(Valeria Paikova’s article appeared in Russia Beyond, 3/5; Photo: Mikhail Ozersky/Sputnik)
“A poet in Russia is more than a poet,” Yevgeny Yevtushenko, a leading author of his time, famously stated. He knew what he was talking about. During Nikita Khrushchev’s cultural years of Thaw, Soviet poets were public figures like rock stars. They performed to sell-out crowds, predicted the future and helped get over the past.

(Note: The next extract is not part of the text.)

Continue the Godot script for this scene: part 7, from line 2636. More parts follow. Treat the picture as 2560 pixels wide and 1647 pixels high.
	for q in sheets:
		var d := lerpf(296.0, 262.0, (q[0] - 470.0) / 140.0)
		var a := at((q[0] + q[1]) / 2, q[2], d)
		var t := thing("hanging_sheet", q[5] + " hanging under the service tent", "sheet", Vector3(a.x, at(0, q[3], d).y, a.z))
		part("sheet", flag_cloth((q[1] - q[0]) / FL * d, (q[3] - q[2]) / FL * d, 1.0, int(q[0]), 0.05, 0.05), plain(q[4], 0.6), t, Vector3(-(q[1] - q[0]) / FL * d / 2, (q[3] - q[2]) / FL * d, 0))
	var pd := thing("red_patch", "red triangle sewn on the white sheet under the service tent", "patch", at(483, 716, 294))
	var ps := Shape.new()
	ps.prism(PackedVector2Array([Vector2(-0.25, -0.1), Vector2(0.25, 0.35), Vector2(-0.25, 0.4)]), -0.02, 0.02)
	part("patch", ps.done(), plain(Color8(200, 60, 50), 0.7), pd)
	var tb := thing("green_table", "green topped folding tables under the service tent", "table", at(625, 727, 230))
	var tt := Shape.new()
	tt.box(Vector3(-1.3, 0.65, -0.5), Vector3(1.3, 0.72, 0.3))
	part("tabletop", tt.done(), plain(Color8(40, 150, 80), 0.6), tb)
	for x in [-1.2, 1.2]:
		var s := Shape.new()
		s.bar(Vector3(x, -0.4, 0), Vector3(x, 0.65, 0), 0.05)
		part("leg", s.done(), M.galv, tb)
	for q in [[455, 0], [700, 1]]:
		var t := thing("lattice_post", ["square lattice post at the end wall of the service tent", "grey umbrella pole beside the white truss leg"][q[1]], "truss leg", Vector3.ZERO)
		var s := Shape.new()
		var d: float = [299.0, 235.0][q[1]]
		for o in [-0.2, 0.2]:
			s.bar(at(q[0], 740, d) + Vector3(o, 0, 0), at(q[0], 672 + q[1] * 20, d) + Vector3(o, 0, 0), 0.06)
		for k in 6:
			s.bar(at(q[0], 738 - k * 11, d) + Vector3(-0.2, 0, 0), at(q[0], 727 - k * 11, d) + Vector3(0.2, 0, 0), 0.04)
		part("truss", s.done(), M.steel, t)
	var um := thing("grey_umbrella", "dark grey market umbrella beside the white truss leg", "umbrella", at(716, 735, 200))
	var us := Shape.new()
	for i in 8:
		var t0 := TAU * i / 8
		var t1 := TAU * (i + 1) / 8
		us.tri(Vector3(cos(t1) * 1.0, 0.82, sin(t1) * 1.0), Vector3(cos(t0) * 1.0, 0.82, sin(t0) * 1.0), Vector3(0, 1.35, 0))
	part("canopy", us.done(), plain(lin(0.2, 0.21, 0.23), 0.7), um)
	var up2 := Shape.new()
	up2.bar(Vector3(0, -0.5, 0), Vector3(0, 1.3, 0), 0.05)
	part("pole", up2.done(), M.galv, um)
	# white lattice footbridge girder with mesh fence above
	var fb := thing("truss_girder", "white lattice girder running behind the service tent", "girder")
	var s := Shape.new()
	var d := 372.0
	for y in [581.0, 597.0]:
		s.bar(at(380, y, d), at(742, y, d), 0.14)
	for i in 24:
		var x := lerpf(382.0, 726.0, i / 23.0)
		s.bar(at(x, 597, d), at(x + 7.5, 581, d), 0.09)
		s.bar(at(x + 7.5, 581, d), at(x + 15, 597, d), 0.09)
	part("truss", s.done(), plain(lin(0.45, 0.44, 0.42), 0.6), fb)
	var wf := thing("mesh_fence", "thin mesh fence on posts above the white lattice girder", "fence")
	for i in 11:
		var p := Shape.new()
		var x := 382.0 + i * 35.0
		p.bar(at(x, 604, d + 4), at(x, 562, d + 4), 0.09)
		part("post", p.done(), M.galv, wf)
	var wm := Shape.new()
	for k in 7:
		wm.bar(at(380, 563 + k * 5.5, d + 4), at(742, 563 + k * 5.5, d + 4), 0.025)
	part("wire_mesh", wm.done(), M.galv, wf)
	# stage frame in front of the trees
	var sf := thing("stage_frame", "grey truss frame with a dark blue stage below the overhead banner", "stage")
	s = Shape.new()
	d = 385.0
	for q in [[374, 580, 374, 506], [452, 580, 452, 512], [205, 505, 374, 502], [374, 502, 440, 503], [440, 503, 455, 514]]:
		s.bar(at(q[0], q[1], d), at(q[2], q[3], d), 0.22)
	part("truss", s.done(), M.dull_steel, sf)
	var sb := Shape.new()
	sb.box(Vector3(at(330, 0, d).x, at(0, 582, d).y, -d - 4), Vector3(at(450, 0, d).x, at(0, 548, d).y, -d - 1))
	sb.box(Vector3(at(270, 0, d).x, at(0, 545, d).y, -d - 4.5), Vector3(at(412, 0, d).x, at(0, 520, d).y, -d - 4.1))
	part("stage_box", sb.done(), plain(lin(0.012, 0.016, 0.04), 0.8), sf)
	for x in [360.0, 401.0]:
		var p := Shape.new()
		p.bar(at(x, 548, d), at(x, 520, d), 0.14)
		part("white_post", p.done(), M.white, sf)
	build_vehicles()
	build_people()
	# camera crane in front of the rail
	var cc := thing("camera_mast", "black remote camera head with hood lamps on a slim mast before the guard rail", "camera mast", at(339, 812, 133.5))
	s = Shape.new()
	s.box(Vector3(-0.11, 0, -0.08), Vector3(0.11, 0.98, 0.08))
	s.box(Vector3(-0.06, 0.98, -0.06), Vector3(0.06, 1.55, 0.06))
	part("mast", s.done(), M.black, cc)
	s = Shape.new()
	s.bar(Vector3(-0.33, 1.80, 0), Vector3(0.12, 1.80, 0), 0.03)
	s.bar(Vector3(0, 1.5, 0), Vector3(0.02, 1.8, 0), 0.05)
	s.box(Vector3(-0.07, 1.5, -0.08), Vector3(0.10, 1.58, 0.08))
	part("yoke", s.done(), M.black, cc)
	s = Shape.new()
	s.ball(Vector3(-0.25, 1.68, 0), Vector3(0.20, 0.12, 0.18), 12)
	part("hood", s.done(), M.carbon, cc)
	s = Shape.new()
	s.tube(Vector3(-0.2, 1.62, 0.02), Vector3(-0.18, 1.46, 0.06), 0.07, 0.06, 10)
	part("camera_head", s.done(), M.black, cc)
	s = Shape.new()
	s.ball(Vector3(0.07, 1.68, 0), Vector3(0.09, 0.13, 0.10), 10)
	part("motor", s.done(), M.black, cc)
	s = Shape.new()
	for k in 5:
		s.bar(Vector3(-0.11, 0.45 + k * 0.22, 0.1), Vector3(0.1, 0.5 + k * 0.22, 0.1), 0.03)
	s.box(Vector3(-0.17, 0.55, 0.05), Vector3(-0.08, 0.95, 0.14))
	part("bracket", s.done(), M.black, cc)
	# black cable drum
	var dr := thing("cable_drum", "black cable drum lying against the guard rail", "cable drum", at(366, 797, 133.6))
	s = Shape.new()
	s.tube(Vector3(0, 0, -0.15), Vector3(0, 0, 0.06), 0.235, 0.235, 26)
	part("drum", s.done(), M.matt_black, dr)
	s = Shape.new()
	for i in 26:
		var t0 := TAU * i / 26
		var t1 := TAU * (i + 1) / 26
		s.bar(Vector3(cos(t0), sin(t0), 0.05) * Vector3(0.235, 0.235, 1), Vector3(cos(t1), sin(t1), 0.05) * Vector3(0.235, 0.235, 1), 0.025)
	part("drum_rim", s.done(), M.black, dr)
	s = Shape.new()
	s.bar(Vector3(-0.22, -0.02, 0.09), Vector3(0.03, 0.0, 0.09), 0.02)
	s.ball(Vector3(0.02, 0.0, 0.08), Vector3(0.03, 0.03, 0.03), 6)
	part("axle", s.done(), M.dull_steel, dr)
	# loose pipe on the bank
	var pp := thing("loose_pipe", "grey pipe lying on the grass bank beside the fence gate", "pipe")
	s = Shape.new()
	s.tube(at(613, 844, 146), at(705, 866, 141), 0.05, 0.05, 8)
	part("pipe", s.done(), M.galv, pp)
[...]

Soviet poets were rewarded with public recognition for what they did best – inspire hope and change in the USSR. They rocked in their own, intellectual way.
Poets of the Thaw
In the late 1950s-1960s, poetry was extremely popular among the Soviet youth. Khrushchev’s Thaw brought a breath of fresh air after Stalin’s totalitarian rule. Poetry readings were a rare ray of light in a close Soviet environment, behind the stuffy Iron Curtain. It was an unprecedented time marked by big promises and high hopes that replaced the horrors of WWII and early communism. The generation that came of age in the early 1960s was looking for new challenges, new opportunities – and new raisons d’etre.
Things began to change in the late 1950s, after Nikita Khrushchev delivered his secret speech to the 20th congress of the Communist Party (in which he slammed Stalin’s crimes and the cult of personality).
Poetry, like any form of art, became a powerful form of expression for both artists and listeners. Their collections of poems sold several million copies. “The new kids on the block” were so popular they drew large crowds of admirers that gathered inside packed football stadiums.
Poetry of protest
Yevgeny Yevtushenko (1933-2017) achieved an almost godlike status among the poets and became the leading figure of the so-called ‘Sixties Generation’ in the Soviet Union.